[Extracted records]
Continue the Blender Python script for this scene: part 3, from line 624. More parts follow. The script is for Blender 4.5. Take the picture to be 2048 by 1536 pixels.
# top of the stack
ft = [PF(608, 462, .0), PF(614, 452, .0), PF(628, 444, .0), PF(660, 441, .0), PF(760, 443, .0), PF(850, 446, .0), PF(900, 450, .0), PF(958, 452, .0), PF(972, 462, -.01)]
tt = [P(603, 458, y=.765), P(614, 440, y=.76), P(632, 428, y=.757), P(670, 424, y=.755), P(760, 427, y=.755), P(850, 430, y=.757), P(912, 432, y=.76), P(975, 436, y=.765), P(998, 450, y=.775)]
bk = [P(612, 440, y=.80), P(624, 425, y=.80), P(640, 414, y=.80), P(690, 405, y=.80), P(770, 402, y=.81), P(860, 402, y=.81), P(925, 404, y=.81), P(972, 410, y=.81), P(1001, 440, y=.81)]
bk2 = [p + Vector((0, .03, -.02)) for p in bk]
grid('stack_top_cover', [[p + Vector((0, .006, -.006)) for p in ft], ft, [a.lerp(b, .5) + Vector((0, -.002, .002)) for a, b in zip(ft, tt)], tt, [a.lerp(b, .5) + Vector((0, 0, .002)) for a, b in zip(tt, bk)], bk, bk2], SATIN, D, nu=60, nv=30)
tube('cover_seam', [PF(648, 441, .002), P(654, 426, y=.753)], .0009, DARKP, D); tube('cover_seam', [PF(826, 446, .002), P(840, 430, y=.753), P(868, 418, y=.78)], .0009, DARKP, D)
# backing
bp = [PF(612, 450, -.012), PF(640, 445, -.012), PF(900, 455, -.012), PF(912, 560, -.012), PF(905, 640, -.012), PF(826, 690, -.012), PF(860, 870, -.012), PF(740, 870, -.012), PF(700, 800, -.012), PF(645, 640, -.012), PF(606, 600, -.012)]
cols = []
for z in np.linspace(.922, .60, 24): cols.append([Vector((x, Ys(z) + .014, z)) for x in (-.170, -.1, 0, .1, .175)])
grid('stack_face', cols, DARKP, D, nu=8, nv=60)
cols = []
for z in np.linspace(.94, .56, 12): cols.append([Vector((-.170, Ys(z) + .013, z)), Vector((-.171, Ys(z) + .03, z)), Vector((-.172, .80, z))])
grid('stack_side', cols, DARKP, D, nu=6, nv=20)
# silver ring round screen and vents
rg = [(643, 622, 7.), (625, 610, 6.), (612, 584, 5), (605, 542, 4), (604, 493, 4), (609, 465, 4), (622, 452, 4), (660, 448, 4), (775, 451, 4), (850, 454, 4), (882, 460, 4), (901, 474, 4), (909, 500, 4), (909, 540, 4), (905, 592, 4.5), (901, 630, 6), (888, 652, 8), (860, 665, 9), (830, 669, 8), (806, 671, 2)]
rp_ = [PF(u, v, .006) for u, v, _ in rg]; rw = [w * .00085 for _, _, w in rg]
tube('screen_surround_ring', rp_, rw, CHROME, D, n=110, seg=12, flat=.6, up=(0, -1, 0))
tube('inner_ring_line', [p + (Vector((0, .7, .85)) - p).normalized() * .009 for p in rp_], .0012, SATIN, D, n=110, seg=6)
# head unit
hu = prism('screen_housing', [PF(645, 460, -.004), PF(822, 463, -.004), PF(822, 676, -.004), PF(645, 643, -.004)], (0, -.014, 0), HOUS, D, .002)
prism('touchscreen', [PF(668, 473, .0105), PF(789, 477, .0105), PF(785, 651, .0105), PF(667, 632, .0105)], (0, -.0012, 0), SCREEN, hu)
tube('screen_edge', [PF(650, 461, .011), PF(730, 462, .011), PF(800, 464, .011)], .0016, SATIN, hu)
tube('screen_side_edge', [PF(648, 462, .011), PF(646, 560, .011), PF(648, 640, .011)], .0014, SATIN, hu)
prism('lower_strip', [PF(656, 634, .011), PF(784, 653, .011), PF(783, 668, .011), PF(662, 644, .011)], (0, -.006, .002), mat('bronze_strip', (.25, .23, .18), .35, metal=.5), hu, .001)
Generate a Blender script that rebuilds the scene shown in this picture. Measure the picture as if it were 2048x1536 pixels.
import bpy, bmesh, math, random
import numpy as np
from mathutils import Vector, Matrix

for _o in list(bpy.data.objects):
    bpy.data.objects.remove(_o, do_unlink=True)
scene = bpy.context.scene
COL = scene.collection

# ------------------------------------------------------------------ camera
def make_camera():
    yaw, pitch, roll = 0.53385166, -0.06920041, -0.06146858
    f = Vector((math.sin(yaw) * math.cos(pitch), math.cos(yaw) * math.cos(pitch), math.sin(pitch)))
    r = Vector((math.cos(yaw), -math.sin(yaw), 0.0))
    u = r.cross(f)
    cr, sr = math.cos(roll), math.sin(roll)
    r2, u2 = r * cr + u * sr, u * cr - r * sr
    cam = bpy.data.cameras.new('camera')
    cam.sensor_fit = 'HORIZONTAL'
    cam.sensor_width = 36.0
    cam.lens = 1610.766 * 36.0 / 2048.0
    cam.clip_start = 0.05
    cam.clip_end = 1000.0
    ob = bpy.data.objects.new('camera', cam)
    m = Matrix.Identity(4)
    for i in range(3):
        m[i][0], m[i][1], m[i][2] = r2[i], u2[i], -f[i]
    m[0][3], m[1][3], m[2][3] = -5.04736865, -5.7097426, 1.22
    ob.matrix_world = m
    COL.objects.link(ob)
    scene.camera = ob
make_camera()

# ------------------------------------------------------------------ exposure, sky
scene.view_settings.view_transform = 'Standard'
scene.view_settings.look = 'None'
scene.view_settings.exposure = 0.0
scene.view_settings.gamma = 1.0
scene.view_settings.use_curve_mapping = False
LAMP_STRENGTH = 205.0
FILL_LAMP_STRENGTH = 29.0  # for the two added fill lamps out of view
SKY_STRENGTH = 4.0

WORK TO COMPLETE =
Copy each record from above without leaving any out.

TASK ANSWER =
Continue the Blender Python script for this scene: part 3, from line 624. More parts follow. The script is for Blender 4.5. Take the picture to be 2048 by 1536 pixels.
# top of the stack
ft = [PF(608, 462, .0), PF(614, 452, .0), PF(628, 444, .0), PF(660, 441, .0), PF(760, 443, .0), PF(850, 446, .0), PF(900, 450, .0), PF(958, 452, .0), PF(972, 462, -.01)]
tt = [P(603, 458, y=.765), P(614, 440, y=.76), P(632, 428, y=.757), P(670, 424, y=.755), P(760, 427, y=.755), P(850, 430, y=.757), P(912, 432, y=.76), P(975, 436, y=.765), P(998, 450, y=.775)]
bk = [P(612, 440, y=.80), P(624, 425, y=.80), P(640, 414, y=.80), P(690, 405, y=.80), P(770, 402, y=.81), P(860, 402, y=.81), P(925, 404, y=.81), P(972, 410, y=.81), P(1001, 440, y=.81)]
bk2 = [p + Vector((0, .03, -.02)) for p in bk]
grid('stack_top_cover', [[p + Vector((0, .006, -.006)) for p in ft], ft, [a.lerp(b, .5) + Vector((0, -.002, .002)) for a, b in zip(ft, tt)], tt, [a.lerp(b, .5) + Vector((0, 0, .002)) for a, b in zip(tt, bk)], bk, bk2], SATIN, D, nu=60, nv=30)
tube('cover_seam', [PF(648, 441, .002), P(654, 426, y=.753)], .0009, DARKP, D); tube('cover_seam', [PF(826, 446, .002), P(840, 430, y=.753), P(868, 418, y=.78)], .0009, DARKP, D)
# backing
bp = [PF(612, 450, -.012), PF(640, 445, -.012), PF(900, 455, -.012), PF(912, 560, -.012), PF(905, 640, -.012), PF(826, 690, -.012), PF(860, 870, -.012), PF(740, 870, -.012), PF(700, 800, -.012), PF(645, 640, -.012), PF(606, 600, -.012)]
cols = []
for z in np.linspace(.922, .60, 24): cols.append([Vector((x, Ys(z) + .014, z)) for x in (-.170, -.1, 0, .1, .175)])
grid('stack_face', cols, DARKP, D, nu=8, nv=60)
cols = []
for z in np.linspace(.94, .56, 12): cols.append([Vector((-.170, Ys(z) + .013, z)), Vector((-.171, Ys(z) + .03, z)), Vector((-.172, .80, z))])
grid('stack_side', cols, DARKP, D, nu=6, nv=20)
# silver ring round screen and vents
rg = [(643, 622, 7.), (625, 610, 6.), (612, 584, 5), (605, 542, 4), (604, 493, 4), (609, 465, 4), (622, 452, 4), (660, 448, 4), (775, 451, 4), (850, 454, 4), (882, 460, 4), (901, 474, 4), (909, 500, 4), (909, 540, 4), (905, 592, 4.5), (901, 630, 6), (888, 652, 8), (860, 665, 9), (830, 669, 8), (806, 671, 2)]
rp_ = [PF(u, v, .006) for u, v, _ in rg]; rw = [w * .00085 for _, _, w in rg]
tube('screen_surround_ring', rp_, rw, CHROME, D, n=110, seg=12, flat=.6, up=(0, -1, 0))
tube('inner_ring_line', [p + (Vector((0, .7, .85)) - p).normalized() * .009 for p in rp_], .0012, SATIN, D, n=110, seg=6)
# head unit
hu = prism('screen_housing', [PF(645, 460, -.004), PF(822, 463, -.004), PF(822, 676, -.004), PF(645, 643, -.004)], (0, -.014, 0), HOUS, D, .002)
prism('touchscreen', [PF(668, 473, .0105), PF(789, 477, .0105), PF(785, 651, .0105), PF(667, 632, .0105)], (0, -.0012, 0), SCREEN, hu)
tube('screen_edge', [PF(650, 461, .011), PF(730, 462, .011), PF(800, 464, .011)], .0016, SATIN, hu)
tube('screen_side_edge', [PF(648, 462, .011), PF(646, 560, .011), PF(648, 640, .011)], .0014, SATIN, hu)
prism('lower_strip', [PF(656, 634, .011), PF(784, 653, .011), PF(783, 668, .011), PF(662, 644, .011)], (0, -.006, .002), mat('bronze_strip', (.25, .23, .18), .35, metal=.5), hu, .001)
Generate a Blender script that rebuilds the scene shown in this picture. Measure the picture as if it were 2048x1536 pixels.
import bpy, bmesh, math, random
import numpy as np
from mathutils import Vector, Matrix

for _o in list(bpy.data.objects):
    bpy.data.objects.remove(_o, do_unlink=True)
scene = bpy.context.scene
COL = scene.collection

# ------------------------------------------------------------------ camera
def make_camera():
    yaw, pitch, roll = 0.53385166, -0.06920041, -0.06146858
    f = Vector((math.sin(yaw) * math.cos(pitch), math.cos(yaw) * math.cos(pitch), math.sin(pitch)))
    r = Vector((math.cos(yaw), -math.sin(yaw), 0.0))
    u = r.cross(f)
    cr, sr = math.cos(roll), math.sin(roll)
    r2, u2 = r * cr + u * sr, u * cr - r * sr
    cam = bpy.data.cameras.new('camera')
    cam.sensor_fit = 'HORIZONTAL'
    cam.sensor_width = 36.0
    cam.lens = 1610.766 * 36.0 / 2048.0
    cam.clip_start = 0.05
    cam.clip_end = 1000.0
    ob = bpy.data.objects.new('camera', cam)
    m = Matrix.Identity(4)
    for i in range(3):
        m[i][0], m[i][1], m[i][2] = r2[i], u2[i], -f[i]
    m[0][3], m[1][3], m[2][3] = -5.04736865, -5.7097426, 1.22
    ob.matrix_world = m
    COL.objects.link(ob)
    scene.camera = ob
make_camera()

# ------------------------------------------------------------------ exposure, sky
scene.view_settings.view_transform = 'Standard'
scene.view_settings.look = 'None'
scene.view_settings.exposure = 0.0
scene.view_settings.gamma = 1.0
scene.view_settings.use_curve_mapping = False
LAMP_STRENGTH = 205.0
FILL_LAMP_STRENGTH = 29.0  # for the two added fill lamps out of view
SKY_STRENGTH = 4.0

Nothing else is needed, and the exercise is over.